→ SOURCE MATERIAL:
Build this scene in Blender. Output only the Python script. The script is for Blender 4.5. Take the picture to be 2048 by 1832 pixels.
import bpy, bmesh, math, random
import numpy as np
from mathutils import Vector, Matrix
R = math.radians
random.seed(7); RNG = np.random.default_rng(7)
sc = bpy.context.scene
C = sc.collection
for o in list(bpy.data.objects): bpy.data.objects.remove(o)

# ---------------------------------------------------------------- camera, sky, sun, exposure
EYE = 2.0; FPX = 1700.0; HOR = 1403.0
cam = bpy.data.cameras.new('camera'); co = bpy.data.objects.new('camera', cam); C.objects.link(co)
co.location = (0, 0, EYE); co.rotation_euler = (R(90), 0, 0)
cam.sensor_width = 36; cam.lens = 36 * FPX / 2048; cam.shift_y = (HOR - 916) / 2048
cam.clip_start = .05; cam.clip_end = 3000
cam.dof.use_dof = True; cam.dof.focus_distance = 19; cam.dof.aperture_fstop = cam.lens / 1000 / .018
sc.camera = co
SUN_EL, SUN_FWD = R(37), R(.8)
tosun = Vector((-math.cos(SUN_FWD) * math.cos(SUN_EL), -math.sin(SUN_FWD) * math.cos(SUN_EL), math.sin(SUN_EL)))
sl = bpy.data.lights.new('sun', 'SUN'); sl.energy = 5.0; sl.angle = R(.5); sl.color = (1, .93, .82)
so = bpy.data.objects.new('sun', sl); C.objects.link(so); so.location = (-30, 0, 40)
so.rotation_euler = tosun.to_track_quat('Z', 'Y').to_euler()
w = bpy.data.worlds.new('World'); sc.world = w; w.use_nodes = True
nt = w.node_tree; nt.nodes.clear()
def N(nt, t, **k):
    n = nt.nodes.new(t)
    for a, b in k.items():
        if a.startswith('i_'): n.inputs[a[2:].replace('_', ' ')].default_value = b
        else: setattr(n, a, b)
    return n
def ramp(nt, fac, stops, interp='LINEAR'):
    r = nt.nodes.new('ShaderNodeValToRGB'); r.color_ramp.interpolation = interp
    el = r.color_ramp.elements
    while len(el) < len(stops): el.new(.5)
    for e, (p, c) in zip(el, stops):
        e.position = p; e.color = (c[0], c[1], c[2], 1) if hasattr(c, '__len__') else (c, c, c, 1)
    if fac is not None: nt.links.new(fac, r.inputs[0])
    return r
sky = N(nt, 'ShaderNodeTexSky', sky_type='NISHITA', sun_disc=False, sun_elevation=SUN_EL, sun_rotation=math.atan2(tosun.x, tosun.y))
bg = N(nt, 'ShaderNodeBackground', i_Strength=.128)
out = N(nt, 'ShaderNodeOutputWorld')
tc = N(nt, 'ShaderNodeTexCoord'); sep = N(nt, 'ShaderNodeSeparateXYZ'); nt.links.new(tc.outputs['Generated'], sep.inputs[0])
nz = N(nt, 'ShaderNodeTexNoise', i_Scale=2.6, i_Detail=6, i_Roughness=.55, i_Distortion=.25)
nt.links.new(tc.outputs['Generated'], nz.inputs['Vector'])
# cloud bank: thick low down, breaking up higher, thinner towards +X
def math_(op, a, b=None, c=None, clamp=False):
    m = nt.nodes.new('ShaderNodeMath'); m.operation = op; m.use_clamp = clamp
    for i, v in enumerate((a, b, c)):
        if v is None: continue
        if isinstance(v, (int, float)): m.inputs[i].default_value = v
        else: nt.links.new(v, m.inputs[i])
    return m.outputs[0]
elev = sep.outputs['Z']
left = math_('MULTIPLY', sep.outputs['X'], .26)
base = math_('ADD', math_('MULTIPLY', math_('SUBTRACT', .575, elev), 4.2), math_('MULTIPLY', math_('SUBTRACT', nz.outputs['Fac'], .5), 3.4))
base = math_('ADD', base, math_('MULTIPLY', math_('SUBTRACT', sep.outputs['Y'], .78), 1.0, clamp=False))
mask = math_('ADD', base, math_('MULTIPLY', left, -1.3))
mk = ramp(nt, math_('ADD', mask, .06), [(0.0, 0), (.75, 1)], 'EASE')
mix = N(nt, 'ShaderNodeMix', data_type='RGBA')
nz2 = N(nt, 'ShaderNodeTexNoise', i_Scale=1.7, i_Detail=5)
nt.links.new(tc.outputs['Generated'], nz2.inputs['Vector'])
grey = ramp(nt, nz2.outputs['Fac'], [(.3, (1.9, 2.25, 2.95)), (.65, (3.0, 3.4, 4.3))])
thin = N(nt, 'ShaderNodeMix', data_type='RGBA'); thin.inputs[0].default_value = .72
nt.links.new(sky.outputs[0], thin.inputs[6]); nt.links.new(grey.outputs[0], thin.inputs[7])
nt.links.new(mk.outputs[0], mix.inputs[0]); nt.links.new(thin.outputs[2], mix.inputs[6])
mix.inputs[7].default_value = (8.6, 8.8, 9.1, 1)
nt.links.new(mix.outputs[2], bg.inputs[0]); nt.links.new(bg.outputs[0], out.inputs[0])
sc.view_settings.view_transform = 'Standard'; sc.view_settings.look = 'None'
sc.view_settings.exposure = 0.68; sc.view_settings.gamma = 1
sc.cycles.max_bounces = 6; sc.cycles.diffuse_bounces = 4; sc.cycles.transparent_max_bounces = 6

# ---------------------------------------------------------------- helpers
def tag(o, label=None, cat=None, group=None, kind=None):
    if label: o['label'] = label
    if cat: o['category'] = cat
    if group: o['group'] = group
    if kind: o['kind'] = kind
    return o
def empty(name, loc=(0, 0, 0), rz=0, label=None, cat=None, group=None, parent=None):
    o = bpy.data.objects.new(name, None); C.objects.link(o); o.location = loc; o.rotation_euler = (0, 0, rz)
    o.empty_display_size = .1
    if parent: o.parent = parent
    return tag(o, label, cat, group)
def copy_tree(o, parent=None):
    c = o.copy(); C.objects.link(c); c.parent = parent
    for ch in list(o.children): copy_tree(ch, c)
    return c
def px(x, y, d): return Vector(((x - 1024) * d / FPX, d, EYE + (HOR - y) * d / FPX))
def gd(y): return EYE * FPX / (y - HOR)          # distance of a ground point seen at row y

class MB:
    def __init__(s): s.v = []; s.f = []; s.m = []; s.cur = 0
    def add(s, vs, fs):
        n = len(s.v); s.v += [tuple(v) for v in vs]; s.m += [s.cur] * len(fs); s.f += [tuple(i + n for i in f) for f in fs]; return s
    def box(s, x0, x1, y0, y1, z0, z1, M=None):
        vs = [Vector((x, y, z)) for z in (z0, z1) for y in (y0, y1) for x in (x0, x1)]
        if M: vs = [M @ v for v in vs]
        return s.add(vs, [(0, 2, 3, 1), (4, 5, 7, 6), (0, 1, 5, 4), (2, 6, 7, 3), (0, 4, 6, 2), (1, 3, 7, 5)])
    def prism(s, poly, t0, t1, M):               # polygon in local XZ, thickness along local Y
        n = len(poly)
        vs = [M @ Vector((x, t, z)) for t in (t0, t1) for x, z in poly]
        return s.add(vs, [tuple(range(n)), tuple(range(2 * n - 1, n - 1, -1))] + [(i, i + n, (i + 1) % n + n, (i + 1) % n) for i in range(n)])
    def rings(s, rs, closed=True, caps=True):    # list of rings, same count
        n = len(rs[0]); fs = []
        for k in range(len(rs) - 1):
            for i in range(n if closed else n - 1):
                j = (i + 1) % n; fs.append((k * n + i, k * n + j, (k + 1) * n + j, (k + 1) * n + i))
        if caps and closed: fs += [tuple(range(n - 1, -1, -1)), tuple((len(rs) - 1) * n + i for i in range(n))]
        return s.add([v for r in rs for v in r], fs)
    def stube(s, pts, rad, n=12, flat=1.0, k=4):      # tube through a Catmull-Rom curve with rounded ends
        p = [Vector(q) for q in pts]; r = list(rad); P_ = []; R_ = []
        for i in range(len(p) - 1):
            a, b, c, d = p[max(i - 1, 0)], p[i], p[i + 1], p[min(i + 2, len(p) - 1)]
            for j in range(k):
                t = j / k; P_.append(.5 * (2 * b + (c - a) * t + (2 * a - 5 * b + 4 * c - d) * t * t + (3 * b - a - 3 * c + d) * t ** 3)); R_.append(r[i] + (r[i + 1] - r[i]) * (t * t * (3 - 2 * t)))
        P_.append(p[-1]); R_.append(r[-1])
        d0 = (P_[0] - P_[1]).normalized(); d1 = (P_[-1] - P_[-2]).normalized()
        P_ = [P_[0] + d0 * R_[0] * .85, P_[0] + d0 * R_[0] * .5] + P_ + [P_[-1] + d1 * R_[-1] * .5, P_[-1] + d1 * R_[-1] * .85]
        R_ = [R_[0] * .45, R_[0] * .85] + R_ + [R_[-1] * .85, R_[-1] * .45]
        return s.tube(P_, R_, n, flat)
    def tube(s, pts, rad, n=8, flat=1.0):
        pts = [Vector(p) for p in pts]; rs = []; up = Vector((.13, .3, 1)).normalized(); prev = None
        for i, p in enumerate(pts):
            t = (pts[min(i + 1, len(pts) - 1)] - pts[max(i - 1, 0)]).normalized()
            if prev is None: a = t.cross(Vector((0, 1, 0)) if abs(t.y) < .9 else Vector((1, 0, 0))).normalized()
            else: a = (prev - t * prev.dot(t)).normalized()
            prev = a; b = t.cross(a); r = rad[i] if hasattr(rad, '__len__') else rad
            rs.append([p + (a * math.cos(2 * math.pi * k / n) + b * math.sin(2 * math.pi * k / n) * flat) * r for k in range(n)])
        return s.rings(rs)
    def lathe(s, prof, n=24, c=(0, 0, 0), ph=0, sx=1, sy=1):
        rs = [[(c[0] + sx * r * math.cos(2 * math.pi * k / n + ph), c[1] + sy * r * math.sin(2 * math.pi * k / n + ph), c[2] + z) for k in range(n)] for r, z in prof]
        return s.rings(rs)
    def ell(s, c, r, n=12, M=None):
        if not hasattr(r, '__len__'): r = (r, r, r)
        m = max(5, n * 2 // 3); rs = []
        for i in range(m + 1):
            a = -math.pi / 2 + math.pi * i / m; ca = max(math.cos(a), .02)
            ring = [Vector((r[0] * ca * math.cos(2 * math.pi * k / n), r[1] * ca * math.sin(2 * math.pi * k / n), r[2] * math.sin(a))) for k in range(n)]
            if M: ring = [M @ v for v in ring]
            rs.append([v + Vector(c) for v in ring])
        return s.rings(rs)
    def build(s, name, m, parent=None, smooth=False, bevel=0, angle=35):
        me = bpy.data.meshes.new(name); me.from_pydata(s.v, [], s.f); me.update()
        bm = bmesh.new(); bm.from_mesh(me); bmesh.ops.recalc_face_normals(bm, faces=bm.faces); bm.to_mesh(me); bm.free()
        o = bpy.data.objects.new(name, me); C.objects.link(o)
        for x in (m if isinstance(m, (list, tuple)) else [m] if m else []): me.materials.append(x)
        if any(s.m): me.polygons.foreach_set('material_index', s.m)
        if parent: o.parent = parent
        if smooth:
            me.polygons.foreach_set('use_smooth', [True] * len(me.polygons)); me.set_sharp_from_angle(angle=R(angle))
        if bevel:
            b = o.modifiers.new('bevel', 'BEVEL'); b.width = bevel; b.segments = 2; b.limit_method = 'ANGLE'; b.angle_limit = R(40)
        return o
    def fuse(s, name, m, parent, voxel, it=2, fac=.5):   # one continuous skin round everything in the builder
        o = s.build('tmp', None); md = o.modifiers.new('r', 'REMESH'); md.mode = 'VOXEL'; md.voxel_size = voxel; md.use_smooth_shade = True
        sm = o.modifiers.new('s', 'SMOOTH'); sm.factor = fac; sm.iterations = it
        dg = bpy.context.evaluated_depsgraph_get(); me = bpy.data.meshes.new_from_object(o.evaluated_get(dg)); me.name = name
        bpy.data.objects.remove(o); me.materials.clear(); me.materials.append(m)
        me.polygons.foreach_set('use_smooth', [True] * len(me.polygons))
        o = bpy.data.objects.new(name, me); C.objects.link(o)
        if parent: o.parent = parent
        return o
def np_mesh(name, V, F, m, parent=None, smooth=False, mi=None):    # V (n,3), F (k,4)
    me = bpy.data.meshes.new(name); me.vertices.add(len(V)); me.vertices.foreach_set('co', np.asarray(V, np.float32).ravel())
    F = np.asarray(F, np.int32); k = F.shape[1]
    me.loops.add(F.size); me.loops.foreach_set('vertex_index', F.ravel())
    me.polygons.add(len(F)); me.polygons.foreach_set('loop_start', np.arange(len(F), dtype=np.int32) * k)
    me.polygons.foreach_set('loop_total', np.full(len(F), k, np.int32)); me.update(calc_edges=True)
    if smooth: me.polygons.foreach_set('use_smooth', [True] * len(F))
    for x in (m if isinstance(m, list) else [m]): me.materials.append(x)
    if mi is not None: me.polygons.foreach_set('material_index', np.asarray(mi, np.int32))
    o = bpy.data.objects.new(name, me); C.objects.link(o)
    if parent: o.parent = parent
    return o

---

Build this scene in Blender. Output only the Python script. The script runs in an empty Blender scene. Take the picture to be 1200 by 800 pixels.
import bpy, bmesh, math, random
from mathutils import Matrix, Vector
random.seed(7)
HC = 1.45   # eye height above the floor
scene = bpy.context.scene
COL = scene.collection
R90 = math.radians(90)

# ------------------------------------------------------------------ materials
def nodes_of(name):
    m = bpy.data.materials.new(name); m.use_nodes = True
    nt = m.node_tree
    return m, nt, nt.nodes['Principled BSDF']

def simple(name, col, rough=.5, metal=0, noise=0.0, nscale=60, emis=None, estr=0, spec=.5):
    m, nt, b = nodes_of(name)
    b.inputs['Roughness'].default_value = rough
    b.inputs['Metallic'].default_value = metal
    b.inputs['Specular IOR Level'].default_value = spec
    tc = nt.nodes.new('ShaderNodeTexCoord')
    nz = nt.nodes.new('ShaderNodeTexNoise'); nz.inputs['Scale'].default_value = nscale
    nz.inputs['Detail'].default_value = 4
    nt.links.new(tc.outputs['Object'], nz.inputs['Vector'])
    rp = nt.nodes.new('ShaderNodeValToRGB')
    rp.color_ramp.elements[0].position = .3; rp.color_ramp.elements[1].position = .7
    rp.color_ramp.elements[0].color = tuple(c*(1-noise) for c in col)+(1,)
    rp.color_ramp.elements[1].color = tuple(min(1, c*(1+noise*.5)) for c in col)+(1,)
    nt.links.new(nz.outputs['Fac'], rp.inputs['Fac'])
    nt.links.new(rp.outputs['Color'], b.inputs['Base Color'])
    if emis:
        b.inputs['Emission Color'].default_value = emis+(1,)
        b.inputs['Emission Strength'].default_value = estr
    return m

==

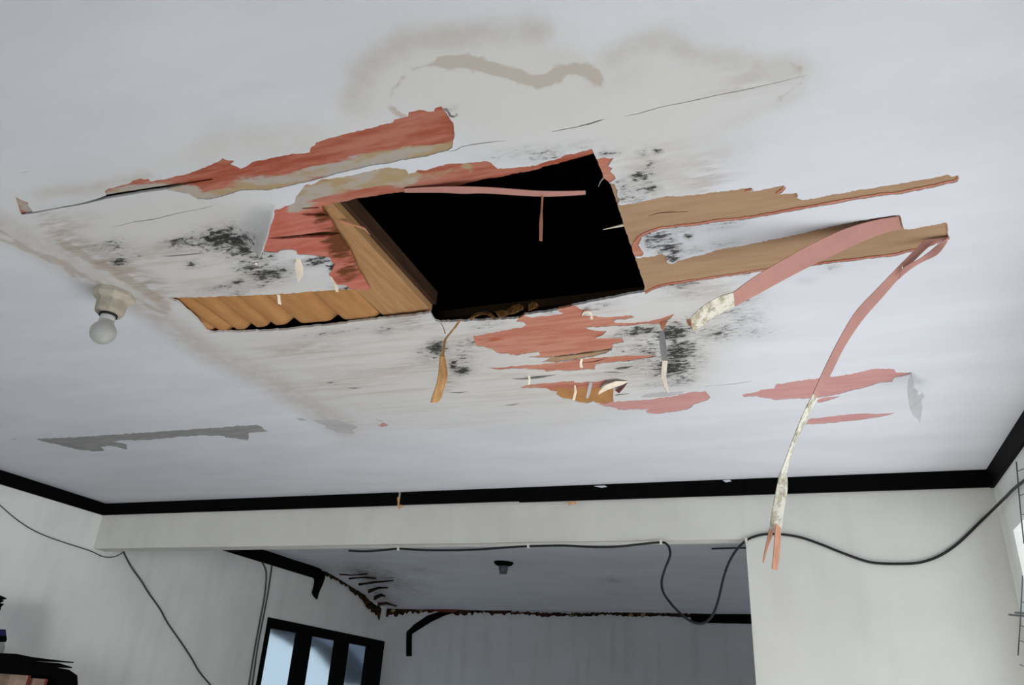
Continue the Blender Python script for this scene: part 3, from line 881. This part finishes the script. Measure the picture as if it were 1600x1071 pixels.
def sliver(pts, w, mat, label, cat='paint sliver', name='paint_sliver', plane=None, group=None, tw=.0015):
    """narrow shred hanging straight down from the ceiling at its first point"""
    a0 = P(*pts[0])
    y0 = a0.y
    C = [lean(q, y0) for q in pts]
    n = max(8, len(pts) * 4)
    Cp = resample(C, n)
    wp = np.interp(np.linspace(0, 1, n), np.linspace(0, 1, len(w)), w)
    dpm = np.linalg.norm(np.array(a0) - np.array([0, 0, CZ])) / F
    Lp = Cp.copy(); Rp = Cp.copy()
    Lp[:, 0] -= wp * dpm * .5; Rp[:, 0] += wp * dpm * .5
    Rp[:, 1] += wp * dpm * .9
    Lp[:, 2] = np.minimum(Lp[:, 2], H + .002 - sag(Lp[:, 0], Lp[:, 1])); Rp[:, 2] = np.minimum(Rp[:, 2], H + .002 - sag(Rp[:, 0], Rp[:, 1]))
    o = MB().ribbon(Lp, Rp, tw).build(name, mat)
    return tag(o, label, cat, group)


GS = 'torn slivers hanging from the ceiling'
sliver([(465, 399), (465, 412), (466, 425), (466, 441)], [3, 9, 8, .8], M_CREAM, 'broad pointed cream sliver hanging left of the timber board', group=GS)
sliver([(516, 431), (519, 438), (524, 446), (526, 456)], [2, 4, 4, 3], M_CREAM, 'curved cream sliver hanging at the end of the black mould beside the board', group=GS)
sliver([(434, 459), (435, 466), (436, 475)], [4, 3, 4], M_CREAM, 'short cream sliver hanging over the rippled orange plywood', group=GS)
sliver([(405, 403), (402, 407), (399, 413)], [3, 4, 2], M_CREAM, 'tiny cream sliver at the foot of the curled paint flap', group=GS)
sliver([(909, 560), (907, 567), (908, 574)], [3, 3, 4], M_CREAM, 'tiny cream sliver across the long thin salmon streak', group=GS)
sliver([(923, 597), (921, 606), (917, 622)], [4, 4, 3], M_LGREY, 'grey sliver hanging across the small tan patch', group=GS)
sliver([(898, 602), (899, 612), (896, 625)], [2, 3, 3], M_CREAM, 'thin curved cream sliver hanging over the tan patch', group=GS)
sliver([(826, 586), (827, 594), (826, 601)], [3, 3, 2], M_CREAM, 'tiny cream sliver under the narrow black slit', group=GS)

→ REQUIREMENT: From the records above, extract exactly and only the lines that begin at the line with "by 1832 pixels." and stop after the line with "for o in list(bpy.data.objects): bpy.data.objects.remove(o)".

→ RESPONSE FOR THIS EXERCISE:
Build this scene in Blender. Output only the Python script. The script is for Blender 4.5. Take the picture to be 2048 by 1832 pixels.
import bpy, bmesh, math, random
import numpy as np
from mathutils import Vector, Matrix
R = math.radians
random.seed(7); RNG = np.random.default_rng(7)
sc = bpy.context.scene
C = sc.collection
for o in list(bpy.data.objects): bpy.data.objects.remove(o)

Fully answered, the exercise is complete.